While we understand the frustrations in observing the seemingly immovable state of Amerika and the world, the lack of radicalism in Amerikan mass politics, and the inability for radicals to act effectively in a minoritarian context, there were limits to Jensen’s insights beyond this.

When prodded by a RAIM comrade, Jensen admitted that the First World benefits from the exploitation of the Third World. When asked how this phenomenon of entire populations benefiting from others related to and could perhaps be overcome by local projects, he didn’t have an answer.  When asked about a solution in putting local projects to tackling this global issue of exploitation, he said the question was too big and too complicated to solve.

Jensen’s inability to answer straight questions were illuminating to the level of confusion within the Amerikan left, even amongst its intellectuals.  Jensen is one of the better intellectuals on the left, as he critiques metaphysical liberal ideas in favor of more radical analyses.  Jensen’s desire for revolutionary change is in some ways genuine, though Jensen himself is unable to come up with an effective model for widespread fundamental change.  Instead he promotes feel-good sub-reformism in the form of local projects, something he himself admits won’t work all the time. As once stated by Stokely Carmichael (later Kwame Ture), “Confusion is the greatest enemy of revolution.”

Much of this confusion can be seen in the trappings of left’s First Worldism.  Many on the left nominally go against imperialism while simultaneously campaigning to make Amerikans even better off. Jensen falls in this camp: he wants a better world but doesn’t want to alienate Amerikans. The truth is, Amerikans benefit from the global capitalist economic system as it is and have little material interest in working to create a new one.  This in part explains why revolutionary change seems so untenable within Amerika, even to those who genuinely desire it.

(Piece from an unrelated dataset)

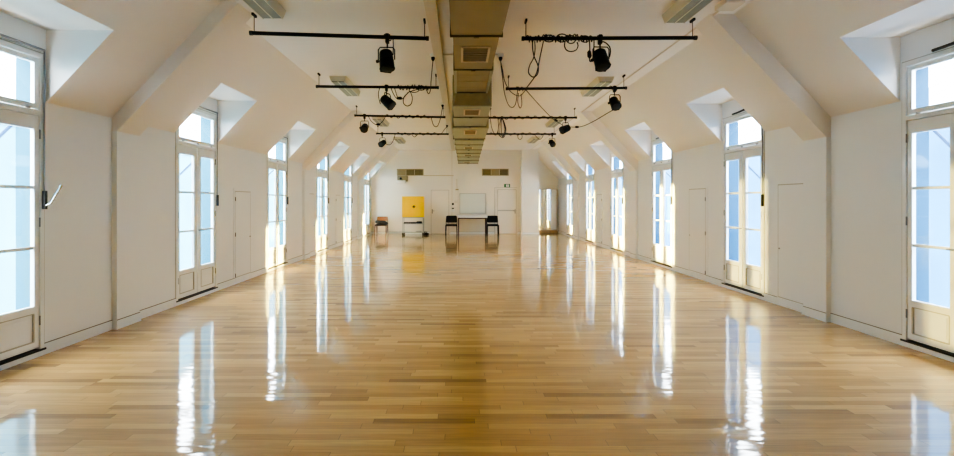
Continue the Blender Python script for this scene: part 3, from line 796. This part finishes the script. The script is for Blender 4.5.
# mirror
r = thing('wall_mirror', 'tall wall mirror at the back of the right alcove reflecting bright windows', 'mirror', (4.02, YA, .1))
X0, X1, Z0, Z1 = PX1+.01, fx(556.6, YA), fz(230, YA), fz(189.3, YA)
b_ = B(); box(b_, X0, X1, YA-.02, YA-.012, Z0, Z1); obj('glass', b_, M['mirror'], r)
b_ = B(); t = .02
box(b_, X0, X1+t, YA-.03, YA, Z1, Z1+t); box(b_, X1, X1+t, YA-.03, YA, Z0, Z1); box(b_, X0, X1+t, YA-.04, YA, Z0-.03, Z0)
obj('frame', b_, M['beige'], r)
b_ = B(); box(b_, X0, XR-.001, YA-.03, YA, 0, Z0-.04); obj('baseboard_alcove', b_, M['beige'], kind='structure')

# ------------------------------------------------------------------ table and chairs
TX0, TX1 = fx(458, 20.7), fx(486.6, 20.7); TY0, TY1 = 20.55, 21.25
r = thing('folding_table', 'long white-topped table with dark legs below the whiteboard', 'table', ((TX0+TX1)/2, 20.9, 0))
b_ = B(); box(b_, TX0-.03, TX1+.03, TY0, TY1, .765, .85, .006); obj('tabletop', b_, M['ttop'], r)
b_ = B(); box(b_, TX0, TX1, TY0+.03, TY0+.06, .715, .765); box(b_, TX0, TX1, TY1-.06, TY1-.03, .715, .765); box(b_, TX0, TX0+.03, TY0+.06, TY1-.06, .715, .765); box(b_, TX1-.03, TX1, TY0+.06, TY1-.06, .715, .765)
obj('frame', b_, M['tframe'], r)
for x in (TX0+.025, TX1-.025):
    for y in (TY0+.055, TY1-.055):
        b_ = B(); tube(b_, [(x, y, .72), (x, y, 0)], .024, 10); obj('leg', b_, M['tframe'], r, smooth=True)
def chair(x, y, lab, wood=False, rot=0):
    r = thing('wooden_chair' if wood else 'meeting_chair', lab, 'chair', (x, y, 0), None if wood else 'black meeting chairs at the table')
    W = .255; fm = M['redw'] if wood else M['black']
    # faces the camera: front toward -Y
    b_ = B(); box(b_, x-W+.02, x+W-.02, y-.24, y+.2, .425, .475, .018); obj('seat', b_, M['blackf'], r, smooth=True)
    # curved backrest
    b_ = B(); n_ = 10; z0, z1 = (.60, .80) if wood else (.535, .845)
    t = .018 if wood else .04
    fr, bk = [], []
    for i in range(n_+1):
        a = -1+2*i/n_; xx = x+a*(W-.015); yy = y+.235+.04*(1-a*a)
        inset = .03 if abs(a) > .99 else 0
        fr.append([b_.verts.new((xx, yy-.0, z0+inset)), b_.verts.new((xx, yy+.03, z1-inset))])
        bk.append([b_.verts.new((xx, yy+t, z0+inset)), b_.verts.new((xx, yy+.03+t, z1-inset))])
    for i in range(n_):
        b_.faces.new((fr[i][0], fr[i+1][0], fr[i+1][1], fr[i][1])); b_.faces.new((bk[i][0], bk[i][1], bk[i+1][1], bk[i+1][0]))
        b_.faces.new((fr[i][1], fr[i+1][1], bk[i+1][1], bk[i][1])); b_.faces.new((fr[i][0], bk[i][0], bk[i+1][0], fr[i+1][0]))
    b_.faces.new((fr[0][0], fr[0][1], bk[0][1], bk[0][0])); b_.faces.new((fr[-1][0], bk[-1][0], bk[-1][1], fr[-1][1]))
    obj('backrest', b_, M['wood'] if wood else M['blackf'], r, smooth=True)
    for s in (-1, 1):
        b_ = B(); tube(b_, spline([(x+s*(W-.005), y-.27, 0), (x+s*(W-.012), y-.235, .40), (x+s*(W-.02), y-.2, .435)], 5), .022, 8); obj('leg', b_, fm, r, smooth=True)
        b_ = B(); tube(b_, spline([(x+s*(W-.005), y+.27, 0), (x+s*(W-.015), y+.21, .42)], 5), .022, 8); obj('leg', b_, fm, r, smooth=True)
        b_ = B(); tube(b_, spline([(x+s*(W-.015), y+.20, .42), (x+s*(W-.015), y+.25, .6), (x+s*(W-.03), y+.285, .78)], 5), .014, 8); obj('back_upright', b_, fm, r, smooth=True)
    b_ = B(); tube(b_, [(x-W+.015, y-.225, .41), (x+W-.015, y-.225, .41)], .013, 8); tube(b_, [(x-W+.015, y+.205, .41), (x+W-.015, y+.205, .41)], .013, 8)
    obj('seat_rail', b_, fm, r, smooth=True)
chair(fx(451.3, 20.6), 20.78, 'black padded chair with black legs at the left end of the table')
chair(fx(493.0, 20.6), 20.78, 'black padded chair with black legs at the right end of the table')
chair(fx(380.7, 20.75), 20.95, 'plywood-backed chair with reddish legs in the left far corner', True)
xb, yb = fx(381.6, 20.75), 20.84
b_ = B(); bmesh.ops.create_uvsphere(b_, u_segments=18, v_segments=10, radius=1)
for v in b_.verts:
    n_ = 1+.08*math.sin(5*v.co.x+2*v.co.y)+.06*math.sin(7*v.co.z+3*v.co.x)
    v.co = Vector((xb+.02+v.co.x*.30*n_, yb-.03+v.co.y*.21*n_, .475+max(0, v.co.z*.10*n_+.06-.05*v.co.x)))
r = thing('folded_jacket', 'crumpled black jacket lying on the seat of the plywood chair', 'jacket', (xb, yb, .475))
obj('fabric', b_, M['blackf'], r, smooth=True)

# ------------------------------------------------------------------ yellow cabinet on its trolley
Yc = 20.55; sc_ = F/Yc
cx0, cx1 = fx(402, Yc), fx(423.6, Yc); cz0, cz1 = fz(217.2, Yc), fz(196.3, Yc); cy0, cy1 = Yc, Yc+.5
r = thing('yellow_cabinet', 'bright yellow two-door cabinet standing on a wheeled grey trolley', 'cabinet', ((cx0+cx1)/2, Yc+.25, cz0))
b_ = B(); box(b_, cx0, cx1, cy0+.02, cy1, cz0, cz1, .006); obj('carcass', b_, M['yellow'], r)
xm = (cx0+cx1)/2
for s, (a, b) in ((0, (cx0+.003, xm-.003)), (1, (xm+.003, cx1-.003))):
    b_ = B(); box(b_, a, b, cy0, cy0+.02, cz0+.004, cz1-.004, .003); d = obj('door', b_, M['yellow'], r)
    if s == 1:
        b_ = B(); lathe(b_, (xm+.045, cy0, (cz0+cz1)/2), (0, -1, 0), [(0, .05), (.012, .055), (.02, .04), (.022, .02)], 18); obj('lock_plate', b_, M['redw'], d)
        b_ = B(); box(b_, xm+.035, xm+.055, cy0-.035, cy0-.018, (cz0+cz1)/2-.03, (cz0+cz1)/2+.03); obj('latch', b_, M['dark'], d)
tx0, tx1 = cx0+.02, cx1-.01
r = thing('equipment_trolley', 'grey metal trolley on castors carrying the yellow cabinet', 'trolley', (xm, Yc+.25, 0))
for x in (tx0+.015, tx1-.015):
    for y in (cy0+.03, cy1-.03):
        b_ = B(); box(b_, x-.015, x+.015, y-.015, y+.015, .1, cz0); obj('upright', b_, M['grey'], r)
        b_ = B(); lathe(b_, (x-.035, y, .055), (1, 0, 0), [(0, .045), (.003, .055), (.067, .055), (.07, .045)], 16); w_ = obj('castor', b_, M['dark'], r, smooth=True)
        b_ = B(); box(b_, x-.045, x+.045, y-.03, y+.03, .1, .115); box(b_, x-.045, x-.037, y-.02, y+.02, .055, .1); box(b_, x+.037, x+.045, y-.02, y+.02, .055, .1); obj('fork', b_, M['grey'], w_)
for z in (.50, .12):
    b_ = B(); box(b_, tx0, tx1, cy0+.01, cy1-.01, z-.015, z+.01, .004); obj('shelf', b_, M['grey'], r)
b_ = B(); box(b_, tx0, tx1, cy0+.0, cy1, cz0-.035, cz0-.002); obj('top_tray', b_, M['grey'], r)
r = thing('stereo_unit', 'flat black stereo unit on the middle shelf of the trolley', 'stereo', (xm-.1, Yc+.2, .51))
b_ = B(); box(b_, tx0+.05, xm+.12, cy0+.06, cy0+.4, .512, .565, .006); obj('casing', b_, M['black'], r)
b_ = B()
for k in range(3): lathe(b_, (tx0+.15+.1*k, cy0+.06, .54), (0, -1, 0), [(0, .013), (.015, .011)], 10)
obj('knob', b_, M['grey'], r)
b_ = B(); box(b_, xm+.13, tx1-.07, cy0+.08, cy0+.36, .512, .60, .02)
for v in b_.verts: v.co.x += (v.co.z-.512)*-.25*(1 if v.co.x > xm+.25 else -1)
tag(obj('black_case', b_, M['blackf'], smooth=True), 'small black case beside the stereo on the trolley shelf', 'case')
b_ = B(); box(b_, xm+.12, tx1-.1, cy0+.08, cy0+.35, .132, .185, .01)
tag(obj('storage_box', b_, M['grey']), 'grey flat box lying on the bottom shelf of the trolley', 'box')
# black pair of shoes/bag on the floor
Xb = fx(426.3, 20.7); b_ = B(); bmesh.ops.create_uvsphere(b_, u_segments=16, v_segments=10, radius=1)
for v in b_.verts: v.co = Vector((Xb+v.co.x*.13, 20.75+v.co.y*.1, max(0.0, .045+v.co.z*.055*(1.2-.5*v.co.x))))
r = thing('black_bag', 'small black bag on the floor right of the trolley', 'bag', (Xb, 20.75, 0))
obj('pouch', b_, M['blackf'], r, smooth=True)
b_ = B(); tube(b_, spline([(Xb-.08, 20.75, .09), (Xb-.07, 20.74, .16), (Xb+.0, 20.74, .15), (Xb+.02, 20.75, .09)], 6), .008, 6); obj('strap', b_, M['blackf'], r)

# ------------------------------------------------------------------ outside: stays, neighbours
for side in (-1, 1):
    X = XL if side < 0 else XR; out = side
    for i, w in enumerate(WIN[side]):
        if w is None: continue
        b = w+HW-.03
        b_ = B(); p0 = Vector((X+out*(THK-.01), b, 2.26)); p1 = Vector((X+out*(THK+.95), b, 1.33))
        tube(b_, [p0, p1], .016, 8)
        o = obj('metal_stay', b_, M['stay'])
        nm = ['', 'nearest', 'second', 'third', 'fourth', 'fifth', 'farthest'][i]
        tag(o, 'dark blue diagonal stay outside the %s %s window from the camera' % (nm, 'left' if side < 0 else 'right'), 'stay', 'diagonal stays outside the windows')
def neighbour(side, D, zt, m_, lab):
    X = (XL if side < 0 else XR)+side*D
    r = thing('neighbouring_building', lab, 'building', (X, 20, -4))
    b_ = B(); box(b_, *sorted((X, X+side*.3)), -1.5, 62, -4, zt); obj('facade', b_, m_, r)
    b_ = B(); box(b_, *sorted((X-side*.04, X+side*.34)), -1.5, 62, zt, zt+.05); obj('coping', b_, M['zinc'], r)
neighbour(-1, 2.6, 2.62, M['facL'], 'pale neighbouring wall seen close outside the left windows')
neighbour(1, 2.6, 2.70, M['facR'], 'blue neighbouring wall seen close outside the right windows')
def far_building(side, y0, y1, zt, lab):
    X = side*30
    r = thing('apartment_building', lab, 'building', (X, (y0+y1)/2, -8))
    b_ = B(); box(b_, *sorted((X, X+side*10)), y0, y1, -8, zt); obj('wall', b_, M['bld'], r)
    b_ = B(); prism(b_, [(X-side*.3, zt), (X+side*3, zt+2.2), (X+side*8, zt+2.2), (X+side*10, zt)], y0, y1); obj('roof', b_, M['zinc'], r)
    y = y0+2; k = 0
    while y < y1-2:
        for z in (zt-2.6, zt-5.8):
            b_ = B(); box(b_, *sorted((X-side*.05, X+side*.1)), y, y+1.3, z, z+1.9); obj('window', b_, M['bldw'], r)
        y += 3.4
far_building(1, 34, 60, 7.5, 'pale distant building with small windows beyond the right wall')
far_building(1, 66, 110, 8.2, 'tall distant building far beyond the right windows')
far_building(-1, 40, 58, 7.2, 'pale distant building beyond the left wall')

# ------------------------------------------------------------------ light
wd = bpy.data.worlds.new('sky'); SC.world = wd; wd.use_nodes = True
nt = wd.node_tree; nt.nodes.clear()
bg = nt.nodes.new('ShaderNodeBackground'); wo = nt.nodes.new('ShaderNodeOutputWorld')
tc = nt.nodes.new('ShaderNodeTexCoord'); sp = nt.nodes.new('ShaderNodeSeparateXYZ'); cr = nt.nodes.new('ShaderNodeValToRGB')
nt.links.new(tc.outputs['Generated'], sp.inputs[0]); nt.links.new(sp.outputs[2], cr.inputs[0])
cr.color_ramp.elements[0].position = .0; cr.color_ramp.elements[0].color = (.93, .965, 1, 1)
cr.color_ramp.elements[1].position = .8; cr.color_ramp.elements[1].color = (.83, .92, 1, 1)
nt.links.new(cr.outputs[0], bg.inputs[0]); nt.links.new(bg.outputs[0], wo.inputs[0])
bg.inputs[1].default_value = 9.0

def area(name, loc, rot, sx, sy, power, color, spread=180, portal=False):
    l = bpy.data.lights.new(name, 'AREA'); l.shape = 'RECTANGLE'; l.size = sx; l.size_y = sy; l.energy = power; l.color = color[:3]
    l.spread = math.radians(spread)
    o = bpy.data.objects.new(name, l); COL.objects.link(o); o.location = loc; o.rotation_euler = rot
    if portal: l.cycles.is_portal = True
    return o
for side in (-1, 1):
    X = XL if side < 0 else XR
    for w in WIN[side][1:]:
        # portal at the outer plane of each opening
        area('window_portal', (X+side*(THK-.01), w, (ZW0+ZW1)/2), (0, math.radians(90 if side < 0 else -90)*-1, 0), ZW1-ZW0, WW, 1, (1, 1, 1), portal=True)

# low sun thrown back through the openings by panes across the courtyards
for side, idx in ((-1, (1, 2, 3, 4, 5, 6)), (1, (3, 4, 5, 6))):
    X = XL if side < 0 else XR; XO = XR if side < 0 else XL
    for i in idx:
        src = WIN[side][i]; dst = WIN[-side][i]-(.15 if side < 0 else .13)
        if i == 6: src, dst = ((20.02, 19.55) if side < 0 else (19.75, 19.85)); 
        if side < 0: z0, z1, dz_ = .47, 2.2, -.36; pw = 45 if i > 2 else (2.5 if i == 1 else 4)
        else: z0, z1, dz_ = 1.3, 2.2, -1.25; pw = 20 if i < 6 else 28
        d = Vector((XO-X, dst-src, dz_)); st = Vector((X, src, (z0+z1)/2))-d.normalized()*1.0
        o = area('low_sun_beam', st, (0, 0, 0), WW-.1 if i < 6 else .55, z1-z0, pw, (1, .78, .20), spread=1.2)
        q = d.to_track_quat('-Z', 'Y'); o.rotation_euler = q.to_euler()

SC.view_settings.view_transform = 'AgX'
SC.view_settings.look = 'AgX - High Contrast'
SC.view_settings.exposure = 1.5
SC.cycles.use_denoising = True
SC.cycles.max_bounces = 14; SC.cycles.diffuse_bounces = 9; SC.cycles.glossy_bounces = 5; SC.cycles.transparent_max_bounces = 12
SC.cycles.sample_clamp_indirect = 12
SC.cycles.caustics_reflective = False; SC.cycles.caustics_refractive = False

cam = bpy.data.cameras.new('camera'); co = bpy.data.objects.new('camera', cam); COL.objects.link(co)
co.location = (0, 0, H); co.rotation_euler = (math.radians(90), 0, 0)
cam.sensor_width = 36; cam.lens = 36*F/954
cam.shift_x = (477-CX)/954; cam.shift_y = -(228-CY)/954
cam.clip_start = .05; cam.clip_end = 500
SC.camera = co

Unlike Jensen, we at RAIM apply global class analysis fully.  Doing simple math, Amerika is only 5 percent of the world population but the consumer of over 25 percent of the world’s resources.  The poorest half of the world lives on less than $2 a day, and the bottom 1.3 billion live on less than $1 a day.  Although Jensen admits this, RAIM-Denver plainly says the obvious truth and takes it to its logical end: Amerikans are part of the problem; they are a force which must be overcome during the course of progressive change. Unlike Jensen who is fruitlessly engaged in various forms of pandering to a population of petty exploiters and polluters, RAIM champions the cause of the world’s exploited and oppressed majority as the most direct route to creating a new world.

At one point, Jensen said that he struggles to identify as part of humanity and not Amerikan, white or male. In reality, to stand with humanity is to stand against Amerika and the First World.

The First World is destroying the planet and exploiting its people. On a structural level, this mean that the principal antagonism is between imperialism and the people of exploited nations. Exploitation-driven consumption and related environmental destruction affect the Third World the most, while benefits, even indirectly, trickle up to the First World.  The solution for this problem isn’t for those in the First World to engage in local projects. Rather, real change will come when Third World peoples wrestle stolen wealth out of the hands of First World imperialists. While this includes worker-owned industry on the part of currently exploited people, history has proven that this itself requires a fight and involves actual confrontations. Amerikans are not simply going to stop being exploiters: unlike the fluffy revolution of values Jensen dreams up, revolutions actually require revolution.